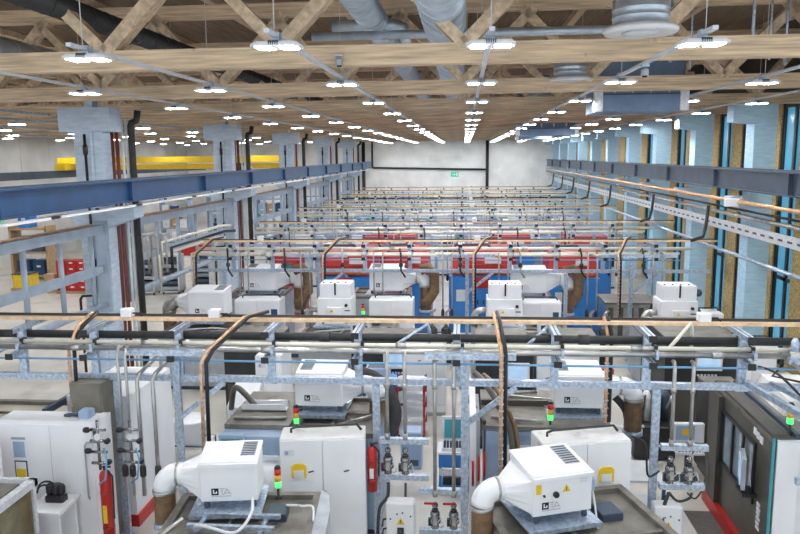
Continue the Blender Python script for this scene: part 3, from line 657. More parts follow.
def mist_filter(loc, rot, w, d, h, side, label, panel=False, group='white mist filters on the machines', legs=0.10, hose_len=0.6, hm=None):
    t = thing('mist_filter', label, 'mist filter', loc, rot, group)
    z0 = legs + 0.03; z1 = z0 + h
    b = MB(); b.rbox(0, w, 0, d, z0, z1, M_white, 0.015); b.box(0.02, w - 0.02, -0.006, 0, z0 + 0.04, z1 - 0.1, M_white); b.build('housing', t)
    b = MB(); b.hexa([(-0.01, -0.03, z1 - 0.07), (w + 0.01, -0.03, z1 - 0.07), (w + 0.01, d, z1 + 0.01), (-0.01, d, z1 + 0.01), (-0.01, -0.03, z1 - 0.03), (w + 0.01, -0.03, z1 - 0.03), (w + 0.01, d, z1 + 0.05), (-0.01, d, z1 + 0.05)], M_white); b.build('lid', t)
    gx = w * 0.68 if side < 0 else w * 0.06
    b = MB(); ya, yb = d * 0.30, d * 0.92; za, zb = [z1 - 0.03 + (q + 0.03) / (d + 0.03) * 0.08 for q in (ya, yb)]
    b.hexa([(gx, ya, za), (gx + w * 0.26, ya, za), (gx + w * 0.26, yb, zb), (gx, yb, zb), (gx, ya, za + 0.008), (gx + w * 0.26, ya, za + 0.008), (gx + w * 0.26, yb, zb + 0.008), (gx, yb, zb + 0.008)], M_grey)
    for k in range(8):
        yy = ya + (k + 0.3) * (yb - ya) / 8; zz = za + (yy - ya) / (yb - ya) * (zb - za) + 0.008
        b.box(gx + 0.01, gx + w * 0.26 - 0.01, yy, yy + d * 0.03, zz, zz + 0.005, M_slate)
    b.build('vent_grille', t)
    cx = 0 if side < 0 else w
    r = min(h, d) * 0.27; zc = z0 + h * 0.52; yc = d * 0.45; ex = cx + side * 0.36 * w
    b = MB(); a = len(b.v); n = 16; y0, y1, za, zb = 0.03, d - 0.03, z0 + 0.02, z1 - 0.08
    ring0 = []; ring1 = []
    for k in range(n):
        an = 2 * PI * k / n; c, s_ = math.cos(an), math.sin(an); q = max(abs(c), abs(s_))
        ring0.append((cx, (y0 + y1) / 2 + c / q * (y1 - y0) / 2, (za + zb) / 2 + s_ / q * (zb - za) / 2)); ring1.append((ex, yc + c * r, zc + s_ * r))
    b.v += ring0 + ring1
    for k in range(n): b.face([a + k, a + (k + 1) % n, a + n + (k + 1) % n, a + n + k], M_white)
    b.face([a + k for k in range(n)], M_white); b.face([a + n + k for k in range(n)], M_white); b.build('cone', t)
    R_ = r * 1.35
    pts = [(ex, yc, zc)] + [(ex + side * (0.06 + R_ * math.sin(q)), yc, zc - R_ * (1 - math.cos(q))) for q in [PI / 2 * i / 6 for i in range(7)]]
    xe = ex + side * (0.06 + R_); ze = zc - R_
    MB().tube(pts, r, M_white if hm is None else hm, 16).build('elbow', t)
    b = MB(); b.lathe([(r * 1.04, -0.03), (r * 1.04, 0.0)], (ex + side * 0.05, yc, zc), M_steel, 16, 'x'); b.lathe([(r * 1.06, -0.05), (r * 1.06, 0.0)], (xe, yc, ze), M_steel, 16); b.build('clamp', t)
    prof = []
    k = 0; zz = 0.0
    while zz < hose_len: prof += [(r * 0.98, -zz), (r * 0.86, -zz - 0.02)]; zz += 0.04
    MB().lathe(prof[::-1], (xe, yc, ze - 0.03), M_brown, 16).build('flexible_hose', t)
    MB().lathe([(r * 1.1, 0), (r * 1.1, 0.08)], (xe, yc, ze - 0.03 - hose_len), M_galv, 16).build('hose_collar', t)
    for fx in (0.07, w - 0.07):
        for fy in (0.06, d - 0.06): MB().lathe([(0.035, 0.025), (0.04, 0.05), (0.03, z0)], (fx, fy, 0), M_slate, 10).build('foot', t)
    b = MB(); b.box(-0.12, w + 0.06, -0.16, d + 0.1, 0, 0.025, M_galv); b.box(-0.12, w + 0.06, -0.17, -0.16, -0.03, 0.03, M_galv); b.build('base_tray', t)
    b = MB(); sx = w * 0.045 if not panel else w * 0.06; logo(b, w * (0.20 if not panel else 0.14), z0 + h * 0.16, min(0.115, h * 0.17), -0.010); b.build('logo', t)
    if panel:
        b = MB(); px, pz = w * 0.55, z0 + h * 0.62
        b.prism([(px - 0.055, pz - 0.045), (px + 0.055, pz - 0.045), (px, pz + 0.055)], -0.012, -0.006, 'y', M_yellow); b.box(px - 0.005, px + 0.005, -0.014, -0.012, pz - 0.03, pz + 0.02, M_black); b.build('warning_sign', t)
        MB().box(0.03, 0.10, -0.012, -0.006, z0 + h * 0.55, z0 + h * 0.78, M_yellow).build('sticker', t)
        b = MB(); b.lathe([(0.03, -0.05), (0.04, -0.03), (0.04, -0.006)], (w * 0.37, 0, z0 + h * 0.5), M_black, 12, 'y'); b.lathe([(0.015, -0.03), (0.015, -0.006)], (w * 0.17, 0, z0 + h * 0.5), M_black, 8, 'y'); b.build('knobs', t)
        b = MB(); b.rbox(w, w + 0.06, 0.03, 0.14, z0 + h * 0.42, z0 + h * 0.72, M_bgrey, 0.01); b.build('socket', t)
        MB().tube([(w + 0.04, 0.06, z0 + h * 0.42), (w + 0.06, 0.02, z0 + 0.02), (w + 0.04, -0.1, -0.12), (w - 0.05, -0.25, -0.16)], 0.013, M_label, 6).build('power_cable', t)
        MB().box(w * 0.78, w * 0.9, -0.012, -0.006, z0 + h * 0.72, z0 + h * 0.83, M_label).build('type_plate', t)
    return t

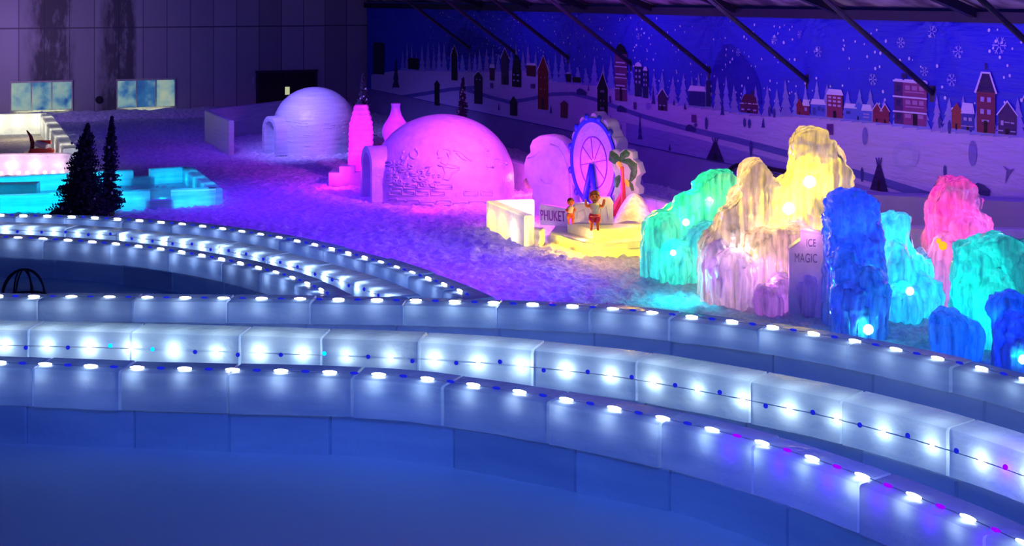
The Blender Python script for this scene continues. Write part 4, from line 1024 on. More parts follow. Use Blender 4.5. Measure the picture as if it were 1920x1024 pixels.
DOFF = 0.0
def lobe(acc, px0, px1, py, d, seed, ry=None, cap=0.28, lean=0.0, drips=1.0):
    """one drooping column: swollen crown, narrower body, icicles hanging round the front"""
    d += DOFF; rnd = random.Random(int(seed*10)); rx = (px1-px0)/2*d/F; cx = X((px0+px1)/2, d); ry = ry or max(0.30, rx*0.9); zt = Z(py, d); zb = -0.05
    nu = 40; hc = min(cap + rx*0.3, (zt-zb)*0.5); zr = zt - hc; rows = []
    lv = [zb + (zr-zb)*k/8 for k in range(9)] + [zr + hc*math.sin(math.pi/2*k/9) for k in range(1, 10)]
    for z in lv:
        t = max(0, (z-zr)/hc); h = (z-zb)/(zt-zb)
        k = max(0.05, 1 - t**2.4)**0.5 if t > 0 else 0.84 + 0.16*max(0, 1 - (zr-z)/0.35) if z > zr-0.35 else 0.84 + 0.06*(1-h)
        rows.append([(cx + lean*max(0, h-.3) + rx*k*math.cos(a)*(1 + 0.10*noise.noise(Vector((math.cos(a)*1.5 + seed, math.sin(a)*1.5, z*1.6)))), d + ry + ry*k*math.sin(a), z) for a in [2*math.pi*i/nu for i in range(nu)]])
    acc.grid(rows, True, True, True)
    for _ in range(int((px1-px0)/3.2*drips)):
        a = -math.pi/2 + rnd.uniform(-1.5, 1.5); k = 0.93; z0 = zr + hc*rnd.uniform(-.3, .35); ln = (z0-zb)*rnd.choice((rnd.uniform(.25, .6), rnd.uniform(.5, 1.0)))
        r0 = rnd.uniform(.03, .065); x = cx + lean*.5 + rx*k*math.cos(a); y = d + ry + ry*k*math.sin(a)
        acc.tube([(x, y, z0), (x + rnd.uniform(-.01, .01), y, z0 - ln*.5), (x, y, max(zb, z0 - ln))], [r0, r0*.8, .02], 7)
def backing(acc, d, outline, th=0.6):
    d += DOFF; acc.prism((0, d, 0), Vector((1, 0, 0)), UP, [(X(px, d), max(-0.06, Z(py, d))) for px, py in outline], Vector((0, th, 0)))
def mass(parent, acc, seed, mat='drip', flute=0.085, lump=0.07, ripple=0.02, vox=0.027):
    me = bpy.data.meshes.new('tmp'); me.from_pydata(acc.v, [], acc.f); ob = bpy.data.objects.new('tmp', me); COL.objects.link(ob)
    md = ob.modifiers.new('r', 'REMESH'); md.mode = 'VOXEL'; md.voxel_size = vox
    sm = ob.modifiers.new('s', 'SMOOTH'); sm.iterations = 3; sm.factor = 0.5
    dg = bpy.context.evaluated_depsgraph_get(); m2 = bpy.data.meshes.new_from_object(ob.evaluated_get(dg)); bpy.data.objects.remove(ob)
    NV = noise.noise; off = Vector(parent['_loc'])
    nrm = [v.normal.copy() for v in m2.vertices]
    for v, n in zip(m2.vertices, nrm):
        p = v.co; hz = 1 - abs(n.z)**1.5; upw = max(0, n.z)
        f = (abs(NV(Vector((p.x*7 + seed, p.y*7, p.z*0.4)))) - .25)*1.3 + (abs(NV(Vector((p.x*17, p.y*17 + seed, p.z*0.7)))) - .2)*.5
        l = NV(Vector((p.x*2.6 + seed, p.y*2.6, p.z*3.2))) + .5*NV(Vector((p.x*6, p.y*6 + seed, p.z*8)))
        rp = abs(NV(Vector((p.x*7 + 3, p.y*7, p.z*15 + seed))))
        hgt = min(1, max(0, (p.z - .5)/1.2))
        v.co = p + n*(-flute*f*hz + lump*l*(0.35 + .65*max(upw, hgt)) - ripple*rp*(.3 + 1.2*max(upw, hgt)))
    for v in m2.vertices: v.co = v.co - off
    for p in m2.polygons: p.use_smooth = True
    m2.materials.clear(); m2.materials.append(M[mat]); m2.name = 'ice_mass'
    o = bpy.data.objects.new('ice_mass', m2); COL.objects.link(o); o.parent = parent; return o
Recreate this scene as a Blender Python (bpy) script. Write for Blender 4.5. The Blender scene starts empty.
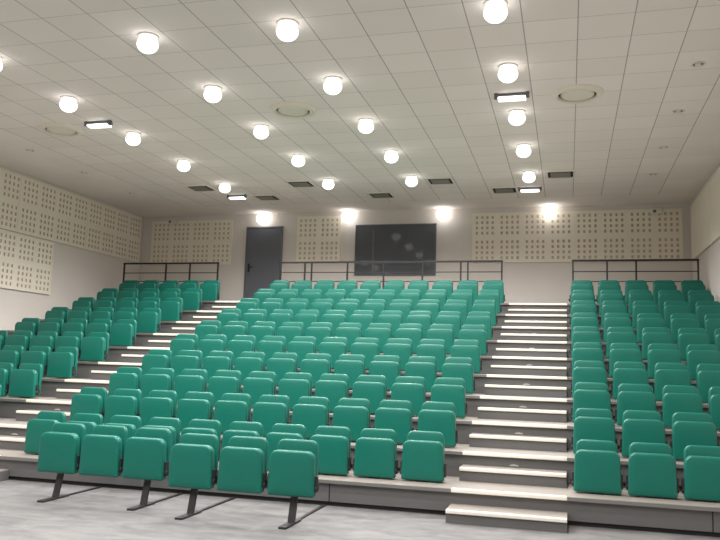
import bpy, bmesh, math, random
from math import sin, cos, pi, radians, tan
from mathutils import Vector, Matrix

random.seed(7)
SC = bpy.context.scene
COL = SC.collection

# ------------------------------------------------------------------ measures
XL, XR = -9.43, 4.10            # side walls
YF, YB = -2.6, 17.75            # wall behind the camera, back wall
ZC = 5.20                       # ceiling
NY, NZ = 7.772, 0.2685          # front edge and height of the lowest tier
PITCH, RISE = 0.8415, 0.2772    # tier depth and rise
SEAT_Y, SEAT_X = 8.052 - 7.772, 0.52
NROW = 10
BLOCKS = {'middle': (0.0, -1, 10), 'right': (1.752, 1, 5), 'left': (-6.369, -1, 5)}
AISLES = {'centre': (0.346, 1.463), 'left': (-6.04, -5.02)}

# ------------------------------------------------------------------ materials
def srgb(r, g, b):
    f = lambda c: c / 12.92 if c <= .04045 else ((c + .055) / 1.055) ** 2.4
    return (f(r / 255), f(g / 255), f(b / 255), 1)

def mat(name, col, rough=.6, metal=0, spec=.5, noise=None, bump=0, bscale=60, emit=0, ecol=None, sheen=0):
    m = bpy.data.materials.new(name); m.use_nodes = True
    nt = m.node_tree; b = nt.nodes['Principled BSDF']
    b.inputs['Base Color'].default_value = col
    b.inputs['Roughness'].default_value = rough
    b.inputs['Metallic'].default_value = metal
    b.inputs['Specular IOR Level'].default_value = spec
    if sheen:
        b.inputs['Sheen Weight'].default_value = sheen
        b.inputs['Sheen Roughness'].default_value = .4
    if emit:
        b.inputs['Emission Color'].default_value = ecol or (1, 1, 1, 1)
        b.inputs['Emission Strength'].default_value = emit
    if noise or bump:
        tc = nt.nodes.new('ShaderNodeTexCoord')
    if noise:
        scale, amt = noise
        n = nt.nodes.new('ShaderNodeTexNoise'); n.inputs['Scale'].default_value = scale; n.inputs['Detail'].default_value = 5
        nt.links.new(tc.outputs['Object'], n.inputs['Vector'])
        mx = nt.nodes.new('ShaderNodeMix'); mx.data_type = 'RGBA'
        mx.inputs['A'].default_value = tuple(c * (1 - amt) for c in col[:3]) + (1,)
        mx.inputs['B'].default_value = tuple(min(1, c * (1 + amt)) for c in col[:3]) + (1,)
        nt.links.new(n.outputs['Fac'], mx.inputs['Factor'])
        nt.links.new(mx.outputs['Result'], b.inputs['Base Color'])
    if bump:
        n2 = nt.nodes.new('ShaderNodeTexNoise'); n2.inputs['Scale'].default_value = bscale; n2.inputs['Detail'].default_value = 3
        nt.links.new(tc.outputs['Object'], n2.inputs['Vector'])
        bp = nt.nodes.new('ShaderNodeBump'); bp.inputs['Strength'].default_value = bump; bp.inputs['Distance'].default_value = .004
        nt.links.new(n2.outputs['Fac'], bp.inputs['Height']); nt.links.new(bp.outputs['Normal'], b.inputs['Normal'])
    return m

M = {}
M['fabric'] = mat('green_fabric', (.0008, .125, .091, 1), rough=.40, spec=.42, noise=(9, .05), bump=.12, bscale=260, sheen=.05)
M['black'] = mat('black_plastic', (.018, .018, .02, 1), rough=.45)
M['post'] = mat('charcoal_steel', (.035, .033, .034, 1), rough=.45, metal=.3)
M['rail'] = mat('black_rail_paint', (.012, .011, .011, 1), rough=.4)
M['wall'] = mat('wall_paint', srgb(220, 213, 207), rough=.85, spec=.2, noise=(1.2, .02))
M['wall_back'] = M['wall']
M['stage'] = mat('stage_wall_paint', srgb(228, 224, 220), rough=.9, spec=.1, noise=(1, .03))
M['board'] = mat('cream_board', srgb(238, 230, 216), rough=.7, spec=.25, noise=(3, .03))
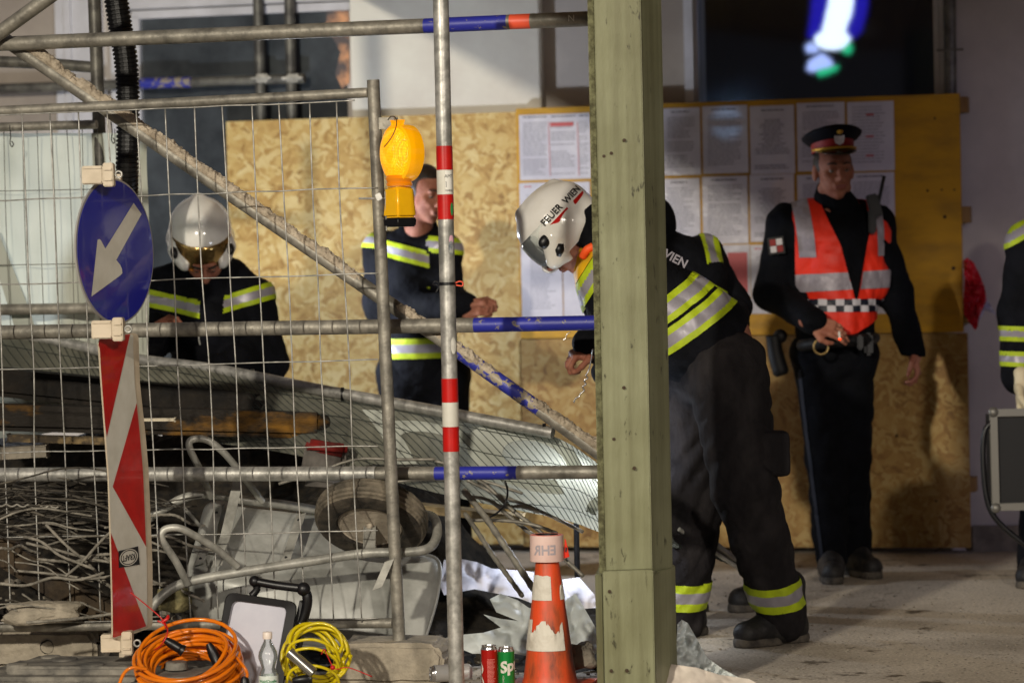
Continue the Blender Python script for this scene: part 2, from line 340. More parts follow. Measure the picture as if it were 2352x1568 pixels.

→ Given exercise: Filter the entries and copy out every line with the word "parts".

→ Completed exercise:
Continue the Blender Python script for this scene: part 3, from line 657. More parts follow.
The Blender Python script for this scene continues. Write part 4, from line 1024 on. More parts follow. Use Blender 4.5. Measure the picture as if it were 1920x1024 pixels.
Continue the Blender Python script for this scene: part 2, from line 340. More parts follow. Measure the picture as if it were 2352x1568 pixels.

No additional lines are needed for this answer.